Wanted: Kick In The Pants

I started off November kicking butt.  I had a really strong first week and a half on NaNo before real life set in, as it always does.  I have continued to kick butt on all the lecture writing, to the point that I’m down to one lecture (which I hope to be finishing this afternoon).  I stalled out on the novella about a week and a half ago and have pretty much avoided it ever since.  My brain has, instead, insisted on traipsing off to visit old projects, resurrecting assorted loved books that were abandoned in the Dreaded Valley of the Shadow of the Middle, revisiting them and working to apply all the story structure stuff I’ve learned this year.  I’m falling back in love with the book I was writing last year, as well as the Christmas novella I worked on before that.  And that’s all well and good if I decide to shift gears in January and work on one of those before I write Draft 2 of HiS.

But for the love of Pete, I really must get back to this novella.  I must buckle down and finish.  Since I need a hand getting back into the routine of daily writing, I’ve signed up for another Novel Push Initiative.  The founder, Nick Enlowe, is hosting a Laid Back Edition of Novel PI.  We’re shooting for 250 words a day on ANYTHING, with 3 days of reprieve.  I had already thought about hosting a January Novel PI (and may still) in honor of the New Year and establishing (or re-establishing) good writing habits, but this is just what I need to ease back in.  Somehow December feels better for writing for me than November because finals wind up, grades are turned in, I get 2 weeks off…so…yeah.  Come join us!

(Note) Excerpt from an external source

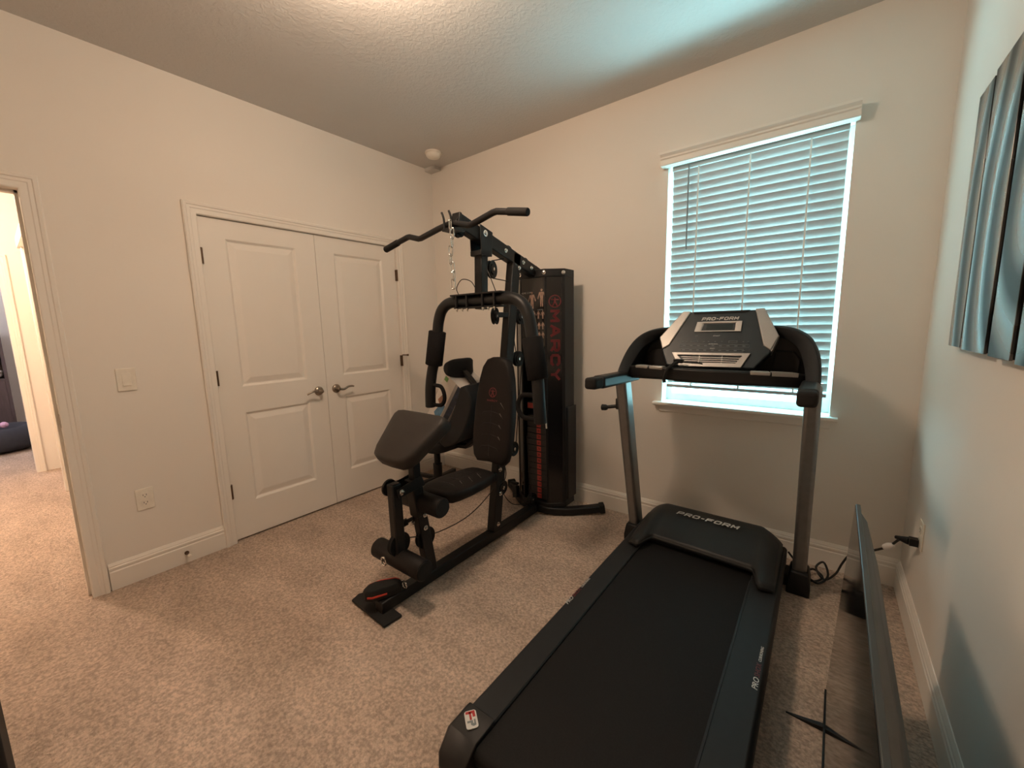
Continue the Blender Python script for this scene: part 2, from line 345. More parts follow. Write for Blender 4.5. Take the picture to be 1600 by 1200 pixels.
# closet doors: two-panel leaves
def leaf(name, y0, y1, pa, pb, hy, hsgn, lab):
    z0, z1 = .012, KZ-.004; X = -.010; m = MB()
    pans = [(.245, .830), (.998, 1.903)]
    def q(a, b, c, d): m.add([(X, y, z) for y, z in ((a,c),(b,c),(b,d),(a,d))], [(0,1,2,3)])
    q(y0, pa, z0, z1); q(pb, y1, z0, z1); q(pa, pb, z0, .245); q(pa, pb, .830, .998); q(pa, pb, 1.903, z1)
    for a, b in pans:
        rs = []
        for ins, dx in ((0, 0), (.006, -.004), (.013, -.011), (.019, -.0115), (.050, -.003), (.055, -.0022)):
            rs.append([(X+dx, y, z) for y, z in ((pa+ins, a+ins), (pb-ins, a+ins), (pb-ins, b-ins), (pa+ins, b-ins))])
        k = len(m.v); m.v += [V(p) for r in rs for p in r]
        for i in range(len(rs)-1):
            for e in range(4): f = (e+1) % 4; m.f.append([k+i*4+e, k+i*4+f, k+i*4+4+f, k+i*4+4+e])
        m.f.append([k+(len(rs)-1)*4+e for e in range(4)])
    m.box((X-.036, y0, z0), (X-.0125, y1, z1))
    for a, b in (((y0,z0),(y0,z1)), ((y0,z1),(y1,z1)), ((y1,z1),(y1,z0)), ((y1,z0),(y0,z0))):
        m.add([(X,*a),(X,*b),(X-.014,*b),(X-.014,*a)], [(0,1,2,3)])
    o = struct(m.build(name, 'trim', smooth=0, recalc=False), lab)
    for z in (.340, 1.066, 1.788):
        h = MB().cyl((.006, hy, z-.046), (.006, hy, z+.046), .0075, 12).box((-.012, hy-.010, z-.046), (.002, hy+.010, z+.046)).build('hinge', 'bronze', o)
    # lever handle
    sy = 1 if hsgn > 0 else -1; cy = y0+.070 if hsgn > 0 else y1-.062; zc = .902
    hd = MB().lathe((X, cy, zc), (1,0,0), [(0,.033),(.004,.033),(.010,.028),(.014,.018),(.016,.012),(.040,.011),(.052,.013),(.056,.010),(.057,0)], 24)
    dz = -1 if hsgn < 0 else 1
    pts = bez([(.045, cy, zc), (.050, cy+sy*.030, zc-.004), (.052, cy+sy*.062, zc+.010), (.050, cy+sy*.092, zc+.012 if hsgn > 0 else zc+.002), (.046, cy+sy*.112, zc+.008 if hsgn > 0 else zc-.008)], 6)
    hd.tube(pts, [.0095-.0035*i/(len(pts)-1) for i in range(len(pts))], 10)
    hd.build('handle', 'nickel', o)
    return o
YM = (KY0+KY1)/2
d1 = leaf('door_1', KY0+.003, YM-.0015, -1.677, -1.264, KY0+.001, -1, 'white two-panel closet door on the left, lever pointing left')
d2 = leaf('door_2', YM+.0015, KY1-.003, 2*YM+1.264, 2*YM+1.677, KY1-.001, 1, 'white two-panel closet door on the right, behind the gym')
MB().cyl((.012, KY1, 1.115), (.060, KY1+.02, 1.115), .005, 8).lathe((.055, KY1+.018, 1.115), (.9,.38,0), [(0,.009),(.010,.009)], 12).build('hinge_stop', 'bronze', d2)

# switch, outlets, door stop, smoke alarm
t = empty('light_switch', (0, -2.210, 1.047), 'white light switch plate on the wall between entry and closet', 'light switch')
MB().box((0, -2.249, 1.047), (.006, -2.171, 1.167)).build('cover_plate', 'plastic_white', t, .003)
MB().prism([(.004, -2.227, 1.075), (.010, -2.227, 1.075), (.0065, -2.227, 1.141), (.004, -2.227, 1.141)], (0, .034, 0)).build('rocker', 'plastic_white', t, .001)
def outlet(name, x, y, z, sg, lab):
    t = empty(name, (x, y, z-.060), lab, 'wall outlet')
    MB().box((x, y-.038, z-.060), (x+sg*.006, y+.038, z+.060)).build('cover_plate', 'plastic_white', t, .003)
    for k in (-.021, .021):
        r = MB(); r.m = frame((x+sg*.005, y, z+k), (0,1,0), (0,0,1), (sg,0,0)) if sg > 0 else frame((x+sg*.005, y, z+k), (0,-1,0), (0,0,1), (-1,0,0))
        r.prism([(*p, 0) for p in rounded(.034, .030, .010)], (0,0,.003)); ro = r.build('receptacle', 'plastic_white', t)
        s = MB()
        for dy in (-.007, .007): s.box((x+sg*.006, y+dy-.0012, z+k-.002), (x+sg*.0084, y+dy+.0012, z+k+.007))
        s.cyl((x+sg*.006, y, z+k-.008), (x+sg*.0084, y, z+k-.008), .0026, 10).build('slots', 'slot', ro)
    return t
outlet('wall_outlet', 0, -2.211, .445, 1, 'white duplex outlet low on the wall left of the closet')
outlet('wall_outlet', W, -.388, .450, -1, 'white outlet on the right wall with the black plug in it')
t = empty('door_stop', (.014, -2.071, .035), 'small metal door stop on the baseboard left of the closet', 'door stop')
MB().lathe((.014, -2.071, .062), (1,0,0), [(0,.011),(.006,.011),(.007,.005),(.050,.005),(.051,.005)], 14).build('spring', 'bronze', t)
MB().lathe((.062, -2.071, .062), (1,0,0), [(0,.008),(.002,.0095),(.014,.0095),(.017,.006)], 14).build('bumper_tip', 'plastic_white', t)
t = empty('smoke_alarm', (.311, -.250, H-.05), 'round white smoke alarm on the ceiling near the corner', 'smoke alarm')
MB().lathe((.311, -.250, H), (0,0,-1), [(0,.066),(.012,.066),(.014,.060)], 32).build('base_ring', 'plastic_white', t)
MB().lathe((.311, -.250, H-.012), (0,0,-1), [(0,.058),(.016,.057),(.028,.048),(.034,.030),(.036,.002)], 32).build('cover', 'plastic_white', t)
# ceiling fixture (just above the frame)
t = empty('ceiling_light', (LAMP[0], LAMP[1], H-.185), 'flush ceiling light with two bulbs over a round diffuser', 'ceiling light')
MB().lathe((*LAMP, H), (0,0,-1), [(0,.07),(.02,.07),(.03,.05),(.035,.01)], 28).build('canopy', 'plastic_white', t)
MB().lathe((LAMP[0], LAMP[1], H-.175), (0,0,-1), [(0,.10),(.006,.10),(.0065,.09)], 28).cyl((*LAMP, H-.175), (*LAMP, H-.03), .006, 8).build('diffuser', 'plastic_white', t)
for dx, dy in ((-.09, -.05), (.09, .05)):
    MB().cyl((LAMP[0]+dx*.25, LAMP[1]+dy*.25, H-.03), (LAMP[0]+dx*.9, LAMP[1]+dy*.9, H-.06), .012, 10).cyl((LAMP[0]+dx, LAMP[1]+dy, H-.075), (LAMP[0]+dx*.88, LAMP[1]+dy*.88, H-.05), .017, 14).build('socket', 'plastic_white', t)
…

4 thoughts on “Wanted: Kick In The Pants

  1. But is it FUN, Kait?? Perhaps your brain wanted some insight from the old projects.
    I promised you the folk tale of cheetahs – here it is (yes, I procrastinated, too!)
    African legend:
    A mother cheetah went off to hunt one day, leaving her 4 cubs hidden. But an evil man was watching her and saw where she had hidden the little ones. He stole the cubs while the mother was away. When she discovered her cubs were missing, she began to cry. She cried so hard that, to this day, all cheetahs have tear tracks on their faces.
    The story goes on – A kind man came along and asked why the mother cheetah was crying. She told him of her stolen cubs. The man was angry that someone would take the cheetah’s children and went off to search for them. He found them and returned them to their mother. She was so grateful that she promised that future generations of cheetahs would be loyal to humans.
    (this legend may have started as a way to explain why cheetahs are so easily tamed – for wild animals, that is.)

    1. If I only ever wrote things when/if they were fun, I’d never finish ANYTHING. 🙂 I just have to bull through the middle. That’s always the toughest for me. Thanks for the story!

  2. That’s great that you’ve fallen in love with old unfinished works – I’ve found that sometimes I’ve made really exciting progress when I’ve come back to novels like this. But I always ask myself if they really DO need revising or whether I’d be better starting something new !

    1. Well considering none of them are finished, I’d say that they need less revision and more just straight up completion.